Sunday, November 4, 2012

The Eye of the Artist (Vasari)

Michelangelo's unfinished Pieta
Picture taken by Cava H.
Michelangelo was commissioned by a French cardinal in Rome to create a marble Pieta to be placed in Saint Peter's in the Chapel of the Madonna della Febbre. Vasari stated that no sculptor “could ever reach this level of design and grace, nor could he, even with hard work, ever finish, polish, and cut the marble as skillfully as Michelangelo did here, for in this statue all the worth and power of sculpture is revealed.” Michelangelo carved Mary cradling the dead body of Christ in her lap with a pyramid of drapery. The size of the figures are not proportional for the sake of the composition of the sculpture. According to Vasari, “Michelangelo departed in a significant way from the measures, orders, and rules men usually employ, following Vitruvius and the ancients, because he did not wish to repeat them.” Michelangelo believed that pleasing proportions could be identified with the artist's judgment.
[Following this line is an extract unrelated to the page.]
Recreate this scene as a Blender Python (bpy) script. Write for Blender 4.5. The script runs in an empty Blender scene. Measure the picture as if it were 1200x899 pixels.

Vasari stated that Michelangelo declared “that it was necessary to have a good eye for measurement rather than a steady hand, because the hands work while the eyes make judgments....” Such beliefs marked the beginning of the ideas of artist as genius and conceptual art. Fifty years after carving the Roman Pieta, Michelangelo began carving another Pieta intended for his own tomb. This Pieta was left unfinished.